On 14th January 2014 the U.S. Court of Appeals for the District of Colombia Circuit decided upon a Petition by Verizon on the 2010 net neutrality Order of the Federal Communications Commission (FCC), the so-called ‘Open Internet Order’. The Order imposes disclosure, anti-blocking and anti-discrimination requirements on broadband providers.

The Court recalled its earlier Decision (2010) in the case of Comcast Corp. v. FCC in which it had determined that the FCC had “failed to cite any statutory authority that would justify its order compelling a broadband provider to adhere to open network management practices”. This time the Court concludes that the FCC was right in assuming that the Telecommunications Act 1996, notably Section 706, vests it with “affirmative authority to enact measures encouraging the deployment of broadband infrastructure”. The Court also concluded that this Section of the Telecommunications Act empowers the FCC “to promulgate rules governing broadband providers’ treatment of Internet traffic, and its justification for the specific rules at issue here..”.
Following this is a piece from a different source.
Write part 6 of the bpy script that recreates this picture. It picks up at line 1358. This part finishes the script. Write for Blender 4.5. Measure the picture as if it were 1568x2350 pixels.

However, the Court stresses that the fact that the FCC has general authority to regulate, does not imply that, in doing so, it may contravene express statutory mandates. As the FCC had chosen to classify broadband providers in a manner that exempts them from treatment as common carriers, the Court concludes that the Communications Act expressly prohibits the FCC from nonetheless regulating them as such. As the FCC failed to establish that the anti-discrimination and anti-blocking rules do not impose per se common carrier obligations, those rules have now been annulled by the Court.